Just finished the PANW onsite for a senior security engineer role (AppSec-adjacent). This was a virtual onsite across four 55-minute sessions on a Thursday. Writing it up in detail because I found fragmented info when prepping and wanted to give someone the full picture.

Round 1: Coding Graph problem, medium difficulty. Cycle detection variant. I coded in Python. Interviewer was an SWE from the Cortex team, didn't have deep security background himself, was focused purely on code quality and communication.

Round 2: System Design Design a distributed rate-limiting service for an API gateway that might be protecting against DDoS-style abuse. Security context baked in. Talked through token bucket vs. leaky bucket, how to keep rate limit state consistent across nodes, Redis as a fast in-memory layer with Postgres fallback for auditing. They pushed on: what if Redis goes down? What if your network partition splits the rate-limit state?

Round 3: Behavioral / Values One interviewer, felt more like a conversation than an interrogation. Questions: tell me about a conflict with a teammate, tell me about a security incident you were involved in and what you learned, and one 'where do you want to be in three years.' Roughly 30 min behavioral, 20 min for my questions to them.

Round 4: Hiring Manager Was the actual hiring manager for the team. This round felt the most like a mutual evaluation. She asked about my preferred working style, how I handle unclear requirements, and we spent probably 15 min talking about the team's current roadmap. Read the PANW blog and their recent product announcements before this round. She noticed I'd done homework.
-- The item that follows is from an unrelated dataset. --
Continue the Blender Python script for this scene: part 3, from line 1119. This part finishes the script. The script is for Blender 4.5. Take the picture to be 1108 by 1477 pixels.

Logistics: All Zoom. No whiteboard, CoderPad for coding, Excalidraw link shared for system design. Debrief took 6 business days. Offer came on day 7.

Happy to answer questions.

6 replies

ml_mike

Six days for debrief is actually pretty normal. Did they give any signal during the rounds, or total poker faces?

sec_sasha

Round 1 interviewer smiled a lot and gave me a hint, which felt good. Round 3 was more neutral. I genuinely couldn't tell until I got the call. Don't read too much into interviewer body language.

de_derek

The Redis-goes-down question is evergreen. They ask some version of it at basically every distributed systems design round everywhere. You need a canned answer for single-node-of-failure scenarios.

brand_ben

The HM round being the last round is actually a good sign. It means you've cleared the technical bar by that point and the conversation is more about fit and mutual interest. Treat it accordingly, ask real questions.

firsttime_mgr

Is the onsite the same for new grad / entry level, or different format entirely?

sec_sasha

From what I know, new grad onsite drops the system design round or replaces it with a second coding round. Behavioral is still there. Check with your recruiter to confirm the exact format for your req.